Lumet as a director is probably never going to be as good again as he was in the '70s (Network, Dog Day Afternoon, Serpico), but his work here with the actors is strong--particularly with Peter Dinklage, as an overly mannered defense attorney; Roache, who hams it up dramatically; and Silver, giving his best performance in a long time. But technically, the movie has some issues: A huge number of shots are framed so that the actors are seen only from the waist up, with the upper half of the screen as empty headroom, which feels less like a stylistic choice and more like the cameraman threw out his back and was stuck at an upward angle. The sets look cheap, and Diesel's makeup appears to come and go from scene to scene--problems that could have been remedied by skillful lighting.
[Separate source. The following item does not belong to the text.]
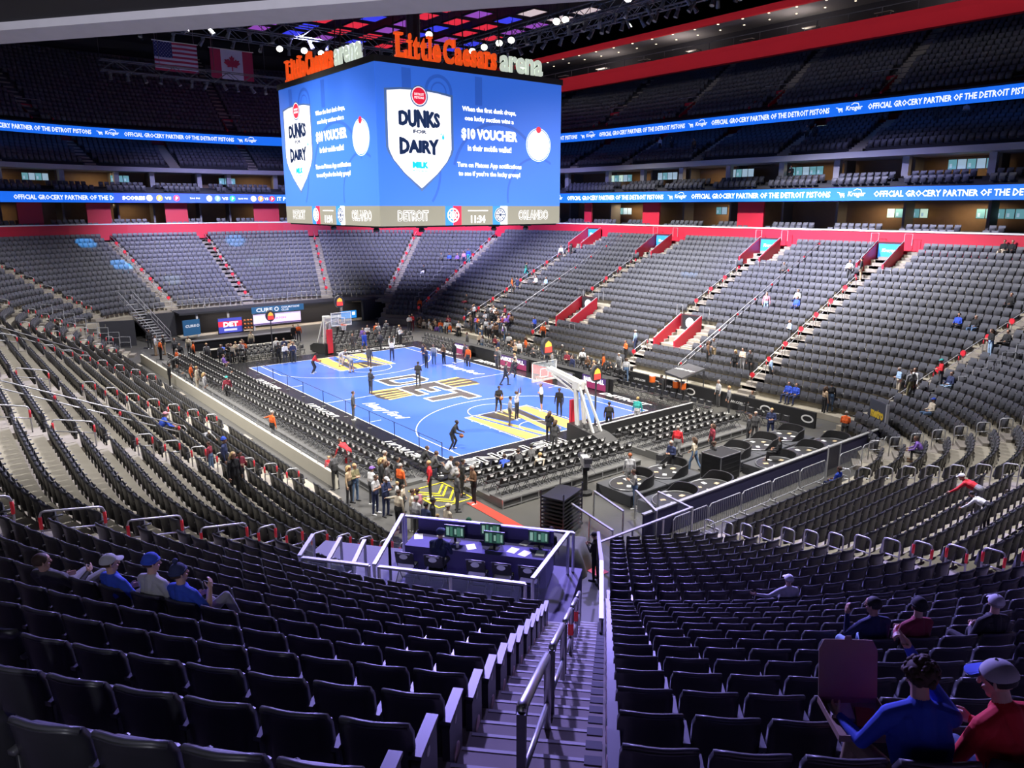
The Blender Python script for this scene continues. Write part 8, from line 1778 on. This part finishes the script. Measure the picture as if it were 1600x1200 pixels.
# ---- the far end club
t=thing('courtside_club','recessed club room under the far end seats with posts, counter and screens','room',(-33.2,3.2,0)); m=MB(); m.box((-2.6,0,1.2),(.2,22,2.4)); obj('back_wall',m,mat('club_wall',(.09,.075,.07),.7),t); m=MB(); m.box((-1.3,0,.04),(2.8,22,.08)); obj('pale_floor',m,mat('club_floor',(.42,.37,.31),.6),t); m=MB(); m.box((-1.2,0,2.35),(3.0,22,.2)); obj('ceiling_slab',m,M_DARK,t)
m=MB()
for y in (-9.3,-6.2,-3.6,6.4,9.0): m.box((.1,y,1.15),(.14,.18,2.3))
obj('posts',m,M_GREYW,t)
def screen(x,y,z,w_,h,mt,lab,parts=()):
    t=thing('wall_screen',lab,'screen',(x,y,z)); m=MB(); m.box((-.05,0,0),(.1,w_+.08,h+.08)); obj('bezel',m,M_BLACK,t); m=MB(); m.box((.006,0,0),(.012,w_,h)); p=obj('display',m,mt,t)
    for (txt,yy,zz,ww,hh,mm) in parts:
        m=MB()
        if txt: m.join(text_mb(txt,1,width=ww,height=hh,bold=.04,depth=.003),0,frame((.016,yy,zz),(0,1,0),(0,0,1)))
        else: m.box((.014,yy,zz),(.006,ww,hh))
        obj('picture',m,mm,p)
screen(-33.0,2.1,1.12,5.2,1.15,glow('screen_lilac',(.62,.52,.80),1.0),'wide lilac screen under the club sign at the far end',[('EATON',0.3,.05,1.3,.2,glow('lilac_red',(.55,.18,.35),1.0)),(None,0,-.48,5.2,.16,glow('lilac_dark',(.10,.07,.16),1.0))])
screen(-33.0,-2.9,.85,2.4,1.5,glow('det_blue',(.05,.06,.35),1.0),'screen with three white letters on red and blue in the club',[(None,0,.15,2.4,.55,glow('det_red',(.6,.03,.06),1.0)),('DET',.05,.1,1.5,.5,M_LEDW),('CLUB' if 0 else None,.0,-.45,1.3,.22,glow('det_lilac',(.5,.5,.8),1.0))])
screen(-33.0,10.4,.8,1.9,.85,glow('club_cyan',(.03,.28,.75),1.0),'small blue screen behind the far hoop',[(None,.6,.1,.35,.35,M_LEDW)])
t=thing('club_sign','blue sign board with white lettering over the lilac screen','sign',(-32.9,2.2,2.15)); m=MB(); m.box((0,0,0),(.1,5.7,.66)); obj('panel',m,mat('sign_blue',(.03,.12,.26),.5,emit=.25),t); m=MB(); f=frame((.055,0,0),(0,1,0),(0,0,1)); W2=mat('sign_white',(.7,.74,.8),.5,emit=.3)
m.join(text_mb('CURE',1,width=1.75,height=.42,bold=.04,depth=.003),0,f@Matrix.Translation((-1.5,.0,0))); r=MB(); ring_poly(disc(.24,18),disc(.14,18),r,.003); r.v=[(a-.18,b,c) for a,b,c in r.v]; m.join(r,0,f); m.join(text_mb('COURTSIDE',1,width=2.0,height=.2,bold=.03,depth=.003),0,f@Matrix.Translation((1.35,.13,0))); m.join(text_mb('CLUB',1,width=.8,height=.2,bold=.03,depth=.003),0,f@Matrix.Translation((.75,-.14,0))); obj('white_lettering',m,W2,t)
t=thing('club_sign','small blue sign with white lettering beside the steel stairway','sign',(-31.2,-7.2,1.25),.25); m=MB(); m.box((0,0,0),(.1,1.75,1.5)); obj('panel',m,mat('sign_blue',0),t); m=MB(); m.join(text_mb('CURE',1,width=1.1,height=.26,bold=.04,depth=.003),0,frame((.055,-.1,.15),(0,1,0),(0,0,1))); r=MB(); ring_poly(disc(.15,14),disc(.08,14),r,0); m.join(r,0,frame((.056,.66,.15),(0,1,0),(0,0,1))); obj('white_lettering',m,W2,t)
t=thing('ball_rack','rack of orange basketballs beside the lilac screen','rack',(-32.7,-1.2,.1)); m=MB()
for z in (.2,.6,1.0): m.box((0,0,z),(.3,1.1,.04))
for y in (-.52,.52): m.box((0,y,.55),(.06,.06,1.1))
obj('shelves',m,M_DSTEEL,t)
for i in range(9):
    m=MB(); m.ball((0,0,0),.13,10,7); tag(obj('basketball',m,mat('ball_orange',0),None,(-32.6,-1.2+(-.33+.33*(i%3)),.46+.4*(i//3)),0,True),f'orange basketball, {["lowest","middle","top"][i//3]} shelf of the rack, {ORD[i%3]} across','ball','basketballs on the rack')
t=thing('dark_counter','long dark counter between the far baseline chairs and the club','counter',(-25.2,-4.2,0)); m=MB(); m.box((0,0,.42),(.7,9.4,.84)); obj('front',m,M_BLACK,t); m=MB(); m.box((0,0,.87),(.8,9.6,.06)); obj('top',m,mat('counter_grey',(.14,.14,.14),.4),t)
t=thing('dark_counter','low black counter with papers along the far baseline','counter',(-20.7,-4.9,0)); m=MB(); m.box((0,0,.36),(.6,7.6,.72)); obj('front',m,M_BLACK,t); m=MB(); m.box((0,0,.75),(.7,7.8,.05)); obj('top',m,mat('counter_pale',(.26,.25,.22),.5),t)
m=MB(); m.box((-32.0,-14.2,1.2),(.3,4.2,2.4),0,None,-.25); m.box((-33.6,14.8,1.2),(.3,6.2,2.4),0,None,.35); m.box((-34.6,-8.9,1.2),(.3,3.2,2.4),0,None,.1); struct('wall_far_corner',m,M_DARK)
t=thing('steel_stairway','steel stairway climbing from the floor to the far corner seats','stairs',(-30.8,-9.9,0),R(194)); m=MB(); L=6.6; Hh=3.5
for y in (-.7,.7): m.bar((0,y,.05),(L,y,Hh),.08,.22)
obj('stringers',m,M_STEEL,t); m=MB()
for k in range(16): m.box((L*(k+.5)/16,0,.1+Hh*(k+.5)/16),(.34,1.4,.05))
obj('treads',m,M_PAINT,t); m=MB()
for y in (-.7,.7):
    for h in (.5,1.0): m.tube([(0,y,.05+h),(L,y,Hh+h),(L+1.2,y,Hh+h)],.03,6)
    for k in range(7): m.tube([(L*k/6,y,Hh*k/6),(L*k/6,y,Hh*k/6+1.05)],.025,5)
obj('handrails',m,M_PAINT,t)
def far_rail(pts,lab):
    t=thing('glass_railing',lab,'railing',pts[0],0,'railings of the far end'); P0=Vector(pts[0]); m=MB()
    for a,b in zip(pts,pts[1:]):
        a,b=Vector(a)-P0,Vector(b)-P0; n=max(1,int((b-a).length/1.2))
        for h in (.55,1.05): m.tube([a+Vector((0,0,h)),b+Vector((0,0,h))],.025,5)
        for i in range(n+1): p=a+(b-a)*i/n; m.tube([p,p+Vector((0,0,1.05))],.025,5)
    obj('rail_tube',m,M_PAINT,t)
w=MB(); z0=zrow(7)-.42; 
cp=[bowl_pt(pl,5.2)[0] for pl in [('a',158),('a',166),('a',174)]+[('W',3),('W',-3)]+[('a',186),('a',194),('a',202)]]
q=[(p.x,p.y,2.42) for p in cp]
far_rail(q[:5],'steel railing on the edge of the far seats above the club'); far_rail(q[4:],'steel railing on the edge of the far seats above the small blue sign')
m=MB(); n=len(cp)
cpb=[bowl_pt(pl,6.6)[0] for pl in [('a',158),('a',166),('a',174)]+[('W',3),('W',-3)]+[('a',186),('a',194),('a',202)]]
for i in range(n-1): m.add([(cp[i].x,cp[i].y,2.12),(cp[i+1].x,cp[i+1].y,2.12),(cpb[i+1].x,cpb[i+1].y,2.12),(cpb[i].x,cpb[i].y,2.12),(cp[i].x,cp[i].y,2.42),(cp[i+1].x,cp[i+1].y,2.42),(cpb[i+1].x,cpb[i+1].y,2.42),(cpb[i].x,cpb[i].y,2.42)],[(3,2,1,0),(4,5,6,7),(0,1,5,4),(2,3,7,6)])
struct('floor_far_walkway',m,M_CONC)
m=MB(); m.box((-34.8,3,1.2),(.3,26,2.4)); struct('wall_under_far_seats',m,M_DARK)
l=bpy.data.lights.new('club_lamp','AREA'); l.energy=260; l.color=(1,.86,.7); l.shape='RECTANGLE'; l.size=16; l.size_y=.6; o=bpy.data.objects.new('club_lamp',l); COL.objects.link(o); o.location=(-33.6,3,2.2); o.rotation_euler=(0,0,PI/2)
# ================================================================ the remaining thousands of seats, as one object
me=stamp([(low_seat(True),hi),(low_seat(False),lo+UPPER)],'stadium_seats',[M_SEAT,M_SEATB,M_ARM])
o=bpy.data.objects.new('stadium_seat_rows',me); COL.objects.link(o)
tag(o,'thousands of further black folding seats filling every other row of the arena','seat',None,'stuff')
Ron Silver has been making a name for himself on the conservative film festival circuit of late, talking up the War on Terror. It'll be interesting to see what his newfound cultural allies think of his participation in a film that essentially makes a bunch of Mafia criminals look like teddy bears. DiNorscio in reality ended up running several illegal activities out of his prison cell, using a phone line he wasn't supposed to have. Whether his humor on the stand was what turned the tide in the case is debatable, but he was certainly no angel.

But that's only a big deal if you take the film seriously, and whatever anyone says, it's hard to imagine that you're supposed to. Diesel has made so many bad movies lately, it's easy to forget that he does have talent. Here, he reminds us all, while cannily stepping away from the rote action shtick that made him boring.